Responding to concerns that a Norwegian-sponsored attempt to bring the government and the LTTE to the negotiating table was in danger of floundering, officials said that at this stage that the Tigers in particular were essentially “jostling for the best position” ahead of talks. 

Military sources also said that the recent heavy build-up of Tiger forces south of Elephant Pass and the subsequent attack should be understood as signs that the Tigers wanted to be in the most favourable position possible before negotiations begin. 

However, sources cautioned against interpreting this to mean that the Tigers did not want peace. 

“You can’t panic about the peace process every time someone throws a hand-grenade,” one official said. 

Officials said that, since peace talks were still some way from starting, recent incidents were best understood a reflection of the existing status quo, which was that the country is current at war. 

“If it continues after peace talks and de-escalation start, then only we will have a problem,” the officials said. 

During his last visit to Sri Lanka to lay the ground work for a possible rapprochement between the two adversaries, Norway’s former Foreign Minister Knut Vollebaek stressed that the path to peace was a long one which would inevitably be fraught with difficulties. 

Officials said that it would probably wise to take a long-term view of the recent Elephant Pass fighting, and accept it as one of the difficulties that Vollebaek had predicted. 

“We don’t like, but we’re not surprised by it, and we can’t afford to be shaken by it,” one official said. 

Diplomatic sources in Colombo have advanced the idea that, in the frequency and style of recent attacks, Sri Lanka might be seeing the beginning of the end of the era of terrorism. Similar, more violent, episodes of terrorism, comparable to that which occurred in Rajagiriya recently, have also been seen in other countries during negotiations towards a final settlement, most notably in Spain. 
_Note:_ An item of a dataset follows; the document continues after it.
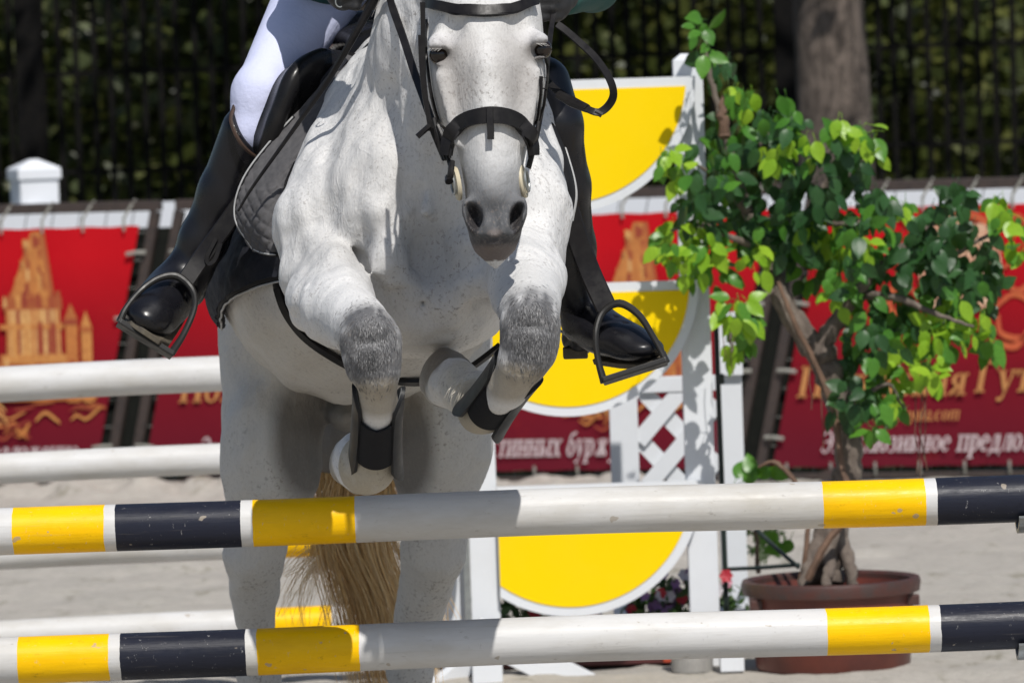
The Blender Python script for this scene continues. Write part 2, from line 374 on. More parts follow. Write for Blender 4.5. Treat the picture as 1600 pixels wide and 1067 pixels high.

In Spain, a group known as the “young biting dogs,” formed a breakaway section of the terrorist Basque separatists. These “biting dogs,” brought up knowing nothing but the ideology of terrorism, became particularly vicious in its attacks against Spanish civilians. 

In a parallel development, guerrillas of the Hamas movement, an extremist splinter group of the Palestinian Liberation Organisation, also conducted an intensified series of terrorist attacks including bombings in the commercial capital of Tel Aviv as peace talks between the PLO and the Israeli government edged towards substantive progress. 

“Thus it might be said that Sri Lanka is at the beginning of the end of terrorism,” one diplomat said.